Same. And, of course, as implied, spells that require additional, expensive components need to purchase them. I generally don't make them too difficult to come by.
 

I only use pricey ones, and wouldn't mind seeing them all disappear.

In its place I'd love to see a flavorful set of optional rules for empowering your magic with additional components.

So instead of requiring 250 gp worth of diamond dust for stoneskin, don't require anything, and then allow me to make it better if I do happen to have an appropriate component on me.

Component casting should take more time -- a move to get the component out, and then the normal casting time after that.
 

drothgery said:
(. . .) but if a spell has an M component I won't try and cast it while grappling.

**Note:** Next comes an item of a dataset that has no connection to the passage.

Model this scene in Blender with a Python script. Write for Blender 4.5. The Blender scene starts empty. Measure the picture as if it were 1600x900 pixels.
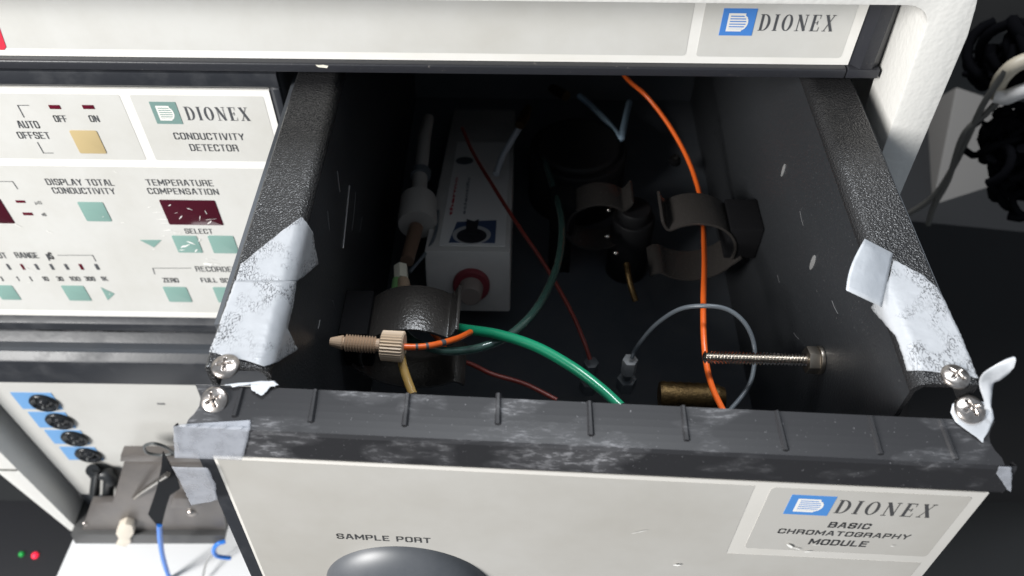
import bpy, bmesh, math, random
import numpy as np
from mathutils import Matrix, Vector
random.seed(7)
rng = np.random.default_rng(7)
SC = bpy.context.scene
COL = SC.collection
S = 0.001                     # everything below is written in millimetres

# ------------------------------------------------------------------ camera
CAM_R = np.array([[0.9998475470892858, 0.017410733980619018, 0.0013224680694115538],
                  [0.014013100550946594, -0.7549296947782582, -0.655655998946822],
                  [-0.010417081764465284, 0.6555745741593874, -0.7550585819148408]])  # rows: right, down, forward
CAM_F = 1307.63               # focal length in pixels of a 1600 wide frame
CAM_C = np.array([-24.2544, -344.3027, 240.0765])
cd = bpy.data.cameras.new('camera')
cam = bpy.data.objects.new('camera', cd); COL.objects.link(cam)
cd.sensor_width = 36.0; cd.lens = CAM_F/1600*36.0
cd.clip_start = 0.01; cd.clip_end = 50
rt, dn, fw = CAM_R
m = Matrix.Identity(4)
for i in range(3):
    m[i][0] = rt[i]; m[i][1] = -dn[i]; m[i][2] = -fw[i]; m[i][3] = CAM_C[i]*S
cam.matrix_world = m
cd.dof.use_dof = True; cd.dof.focus_distance = 0.365; cd.dof.aperture_fstop = 11.5
SC.camera = cam

# ------------------------------------------------------------------ world, lamps, exposure
W = bpy.data.worlds.new('World'); SC.world = W; W.use_nodes = True
bg = W.node_tree.nodes['Background']
bg.inputs[0].default_value = (0.78, 0.88, 1.0, 1); bg.inputs[1].default_value = 0.36
def area(name, loc, target, size, power, col):
    l = bpy.data.lights.new(name, 'AREA'); l.shape = 'RECTANGLE'; l.size, l.size_y = size
    l.energy = power; l.color = col
    o = bpy.data.objects.new(name, l); COL.objects.link(o); o.location = loc
    d = Vector(target)-Vector(loc); o.rotation_euler = d.to_track_quat('-Z', 'Y').to_euler()
    return o
area('window_light', (-1.52, -1.25, 0.78), (-0.05, -0.02, -0.05), (0.60, 0.90), 86, (1.0, 0.985, 0.96))
area('ceiling_light', (0.05, 0.50, 1.75), (0.0, -0.1, 0), (0.9, 0.45), 35, (0.92, 0.96, 1.0))
SC.view_settings.view_transform = 'Standard'; SC.view_settings.look = 'None'
SC.view_settings.exposure = 0; SC.view_settings.gamma = 1

# ------------------------------------------------------------------ pixel helpers: a photo pixel meets a real plane
def ray(u, v): return CAM_R.T @ np.array([(u-800)/CAM_F, (v-450)/CAM_F, 1.0])
def at(u, v, ax, val):
    d = ray(u, v); return CAM_C+(val-CAM_C[ax])/d[ax]*d
def az(u, v, z): return at(u, v, 2, z)
def ay(u, v, y): return at(u, v, 1, y)
def rotx(a): c, s = math.cos(a), math.sin(a); return np.array([[1,0,0],[0,c,-s],[0,s,c]])
def roty(a): c, s = math.cos(a), math.sin(a); return np.array([[c,0,s],[0,1,0],[-s,0,c]])
def rotz(a): c, s = math.cos(a), math.sin(a); return np.array([[c,-s,0],[s,c,0],[0,0,1]])

# ------------------------------------------------------------------ materials
MATS = {}
def mat(name, col, rough=0.5, metal=0.0, bump=None, mottle=None, coat=0.0, trans=0.0, emit=None, spec=0.5, rvar=0.0):
    """bump = (scale per mm, strength, detail); mottle = (scale, second colour, low, high)"""
    if name in MATS: return MATS[name]
    M = bpy.data.materials.new(name); M.use_nodes = True
    nt = M.node_tree; b = nt.nodes['Principled BSDF']
    b.inputs['Base Color'].default_value = (*col, 1); b.inputs['Roughness'].default_value = rough
    b.inputs['Metallic'].default_value = metal; b.inputs['Coat Weight'].default_value = coat
    b.inputs['Transmission Weight'].default_value = trans
    b.inputs['Specular IOR Level'].default_value = spec
    if emit:
        b.inputs['Emission Color'].default_value = (*emit[0], 1); b.inputs['Emission Strength'].default_value = emit[1]
    def noise(scale, detail=3, rough_=0.6, sc=(1,1,1)):
        tc = nt.nodes.new('ShaderNodeTexCoord'); n = nt.nodes.new('ShaderNodeTexNoise')
        mp = nt.nodes.new('ShaderNodeMapping'); mp.inputs['Scale'].default_value = sc
        nt.links.new(tc.outputs['Object'], mp.inputs['Vector']); nt.links.new(mp.outputs[0], n.inputs['Vector'])
        n.inputs['Scale'].default_value = scale*1000; n.inputs['Detail'].default_value = detail
        n.inputs['Roughness'].default_value = rough_
        return n
    if bump:
        n = noise(bump[0], bump[2]); bp = nt.nodes.new('ShaderNodeBump')
        bp.inputs['Strength'].default_value = bump[1]; bp.inputs['Distance'].default_value = 0.0006
        nt.links.new(n.outputs['Fac'], bp.inputs['Height']); nt.links.new(bp.outputs[0], b.inputs['Normal'])
    if mottle:
        n = noise(mottle[0], 5, .65, mottle[4] if len(mottle) > 4 else (1,1,1)); r = nt.nodes.new('ShaderNodeValToRGB')
        r.color_ramp.elements[0].position = mottle[2]; r.color_ramp.elements[0].color = (*col, 1)
        r.color_ramp.elements[1].position = mottle[3]; r.color_ramp.elements[1].color = (*mottle[1], 1)
        nt.links.new(n.outputs['Fac'], r.inputs[0]); nt.links.new(r.outputs[0], b.inputs['Base Color'])
        if rvar:
            mr = nt.nodes.new('ShaderNodeMapRange'); mr.inputs['From Min'].default_value = mottle[2]; mr.inputs['From Max'].default_value = mottle[3]
            mr.inputs['To Min'].default_value = rough; mr.inputs['To Max'].default_value = rough+rvar
            nt.links.new(n.outputs['Fac'], mr.inputs[0]); nt.links.new(mr.outputs[0], b.inputs['Roughness'])
    MATS[name] = M
    return M
housing_m = mat('textured white plastic', (.70,.69,.66), .45, bump=(.30,.40,1))
white_m = mat('white label film', (.79,.78,.75), .35, mottle=(.012,(.72,.70,.65),.40,.72))
inset_m = mat('pale grey label print', (.60,.595,.57), .36, mottle=(.016,(.535,.525,.49),.40,.72))
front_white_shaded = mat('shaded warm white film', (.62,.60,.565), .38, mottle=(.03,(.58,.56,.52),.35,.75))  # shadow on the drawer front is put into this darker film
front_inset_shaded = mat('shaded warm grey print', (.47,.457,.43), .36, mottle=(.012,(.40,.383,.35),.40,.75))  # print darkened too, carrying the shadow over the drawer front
black_m = mat('black moulded plastic', (.020,.022,.027), .42, bump=(.5,.12,2), mottle=(.05,(.045,.047,.052),.5,.8), rvar=.2)
powder_m = mat('textured black powder coat', (.019,.019,.020), .25, bump=(1.1,1.0,1))
inner_m = mat('dark drawer steel', (.026,.028,.031), .38, bump=(1.0,.4,2), mottle=(.8,(.19,.19,.19),.63,.73))
deep_m = mat('dark cavity lining', (.058,.065,.076), .6, mottle=(.03,(.075,.080,.088),.4,.7))  # bluish veil over the dark interior is put into this raised tone
clip_m = mat('dark dipped spring steel', (.034,.031,.029), .22, bump=(.8,.4,2), mottle=(.9,(.26,.24,.22),.66,.75))
metal_m = mat('nickel plated screw', (.50,.46,.43), .30, 1.0, bump=(.8,.15,2), mottle=(.4,(.30,.26,.23),.45,.75))
steel_m = mat('stainless thread', (.66,.62,.57), .25, 1.0)
peek_m = mat('beige polymer', (.50,.36,.25), .45)
peek_nut_m = mat('pale beige polymer', (.62,.47,.33), .45)
box_m = mat('off white instrument paint', (.52,.50,.475), .5, mottle=(.04,(.44,.42,.40),.35,.75))
text_m = mat('dark grey ink', (.075,.078,.085), .5)
ftext_m = mat('charcoal ink', (.06,.06,.062), .5)
blue_m = mat('logo blue', (.065,.22,.60), .4)
teal_m = mat('muted green grey ink', (.17,.27,.25), .4)
button_m = mat('sea green key print', (.205,.335,.30), .4)
tan_m = mat('tan key print', (.47,.365,.19), .4)
maroon_m = mat('dark red display window', (.055,.006,.014), .12, coat=.4)
led_m = mat('unlit red window', (.10,.006,.018), .2)
pblue_m = mat('pale blue plate', (.15,.32,.58), .45)
orange_m = mat('orange tubing', (.75,.125,.018), .32)
red_m = mat('dull red tubing', (.19,.030,.022), .4)
green_m = mat('green tubing', (.012,.27,.135), .22, coat=.3)
clear_m = mat('smoky green clear tubing', (.07,.15,.125), .10, coat=.8, trans=.45)
amber_m = mat('amber clear tubing', (.52,.33,.10), .12, coat=.5, trans=.4)
grey_tube_m = mat('blue grey tubing', (.10,.115,.13), .35)
pale_tube_m = mat('pale blue tubing', (.36,.50,.62), .35)
brass_m = mat('aged brass', (.12,.08,.036), .5, 1.0, bump=(.8,.4,2), mottle=(.3,(.06,.04,.02),.45,.65))
bracket_m = mat('grey anodised bracket', (.115,.105,.10), .42, .35, mottle=(.03,(.15,.135,.125),.35,.7))
rubber_m = mat('matt black tape', (.007,.008,.010), .8, spec=.2)
wire_blue_m = mat('blue tubing', (.02,.17,.62), .35)
red_print = mat('red warning print', (.62,.03,.06), .45)
def rail_material():
    """black plastic with rubbed grey patches and fine scratches"""
    M = bpy.data.materials.new('scuffed black plastic'); M.use_nodes = True
    nt = M.node_tree; b = nt.nodes['Principled BSDF']; L = nt.links.new
    tc = nt.nodes.new('ShaderNodeTexCoord')
    def noise(sc, scale, det, ang=0):
        mp = nt.nodes.new('ShaderNodeMapping'); mp.inputs['Scale'].default_value = scale; mp.inputs['Rotation'].default_value = (0, ang, ang)
        n = nt.nodes.new('ShaderNodeTexNoise'); n.inputs['Scale'].default_value = sc; n.inputs['Detail'].default_value = det
        n.inputs['Roughness'].default_value = .65
        L(tc.outputs['Object'], mp.inputs[0]); L(mp.outputs[0], n.inputs['Vector']); return n
    def ramp(n, a, bb):
        r = nt.nodes.new('ShaderNodeMapRange'); r.inputs['From Min'].default_value = a; r.inputs['From Max'].default_value = bb
        L(n.outputs['Fac'], r.inputs[0]); return r
    big = ramp(noise(34, (.8,1.4,1.4), 2), .50, .76)
    scr = ramp(noise(900, (.25,1,.6), 4, .7), .50, .68)
    spk = ramp(noise(900, (1,1,1), 2), .70, .76)
    m1 = nt.nodes.new('ShaderNodeMath'); m1.operation = 'MULTIPLY'; L(big.outputs[0], m1.inputs[0]); L(scr.outputs[0], m1.inputs[1])
    m2 = nt.nodes.new('ShaderNodeMath'); m2.operation = 'MULTIPLY_ADD'; L(big.outputs[0], m2.inputs[0]); m2.inputs[1].default_value = .20; L(m1.outputs[0], m2.inputs[2])
    m3 = nt.nodes.new('ShaderNodeMath'); m3.operation = 'MULTIPLY_ADD'; L(spk.outputs[0], m3.inputs[0]); m3.inputs[1].default_value = .5; L(m2.outputs[0], m3.inputs[2]); m3.use_clamp = True
    mx = nt.nodes.new('ShaderNodeMix'); mx.data_type = 'RGBA'
    mx.inputs['A'].default_value = (.021,.021,.023,1); mx.inputs['B'].default_value = (.27,.27,.285,1)
    L(m3.outputs[0], mx.inputs['Factor']); L(mx.outputs['Result'], b.inputs['Base Color'])
    mr = nt.nodes.new('ShaderNodeMapRange'); mr.inputs['To Min'].default_value = .40; mr.inputs['To Max'].default_value = .58
    L(big.outputs[0], mr.inputs[0]); L(mr.outputs[0], b.inputs['Roughness'])
    bp = nt.nodes.new('ShaderNodeBump'); bp.inputs['Strength'].default_value = .25; bp.inputs['Distance'].default_value = .0003
    L(m1.outputs[0], bp.inputs['Height']); L(bp.outputs[0], b.inputs['Normal'])
    return M
rail_m = rail_material(); rail_m.node_tree.nodes['Principled BSDF'].inputs['Specular IOR Level'].default_value = .34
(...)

Maybe I misunderstood the question but I thought this was in regard to purchasing and having the components, not in regard to needing hands available to cast spells with the "M" (and the "S") components. (That's a given, too, IMC.) Were you, drothgery, just stretching the point a bit or am I not on the same page with the OP's question?
 

Shade said:
2.) They require too many what-ifs. What if the component pouch gets wet? What if it gets hot...does the butter melt? Does the rancid grease attract animals? Don't they get stuck together? How exactly do you retrieve a pixie's eyelash from a leather pouch in less than 6 seconds? Sure, you can hand-wave it all, but why bother in the first place?

I think maybe you're overthinking it. The rules never call for you to impose a percentage chance of losing components if the player is doused or what have you. It's reasonable, but unless you have a campaign reason to do so, I wouldn't bother.

3.) The non-pricy components seem to be arbitrarily assigned, rather than for game-balance reasons.

A perusal of the SRD will reveal this to be the case. Basically, non-costed components are functionally equivalent of making the spell component pouch a focus like the divine focus is.
 

I don't know, I like them and I find they add a dimension to the game that jives with my simulationist leanings.

When the Keepers of the Gate were going to leave on an overland journey that would take 2 to 3 weeks and the wizard Martin the Green was planning on casting detect scrying everyday, he had to figure out where he was going to get 14 to 21 minature brass hearing trumpets in the time before they left.

When you fall thirty feet and your a handful of your glass rods break limiting the number of time you can cast lightning bolt.

Gum Arabic (or Thrician Gum as we call it in Aquerra ;) ) is not all the common a thing in certain places in the world - so maybe invisibility is not so common a tactic in the Northern Reaches, or how cool and flavorful is a scene where the party wizard casts his spell and reaches out and rips off the top of a reed before casting his water-breathing spell.

Playing a wizard, I love having a list of crazy items on my sheet and going through them and thinking about how I keep them all, from a jar of molasses for slow or wrapped up slices of giant squid tentacle for Evard's. :D
 

I've only had one DM who insisted that all spellcasters track their components for all their spells. It was a major pain. As a DM I will never put players of spellcasters through that. So yeah, it's essentially free Eschew Materials all around when I'm behind the DM screen.

I've even played around with raising the value of components that can be used for free as characters rise in level, but haven't been able to work out a progression that I like.
 

In the games I run, I don't use spell components. However in the case of spells with expensive spell component(s) (50gp+), the caster must pay 1xp per 5gp of the listed material component(s). I figure that some spells require the caster to expend a portion of their life force to work.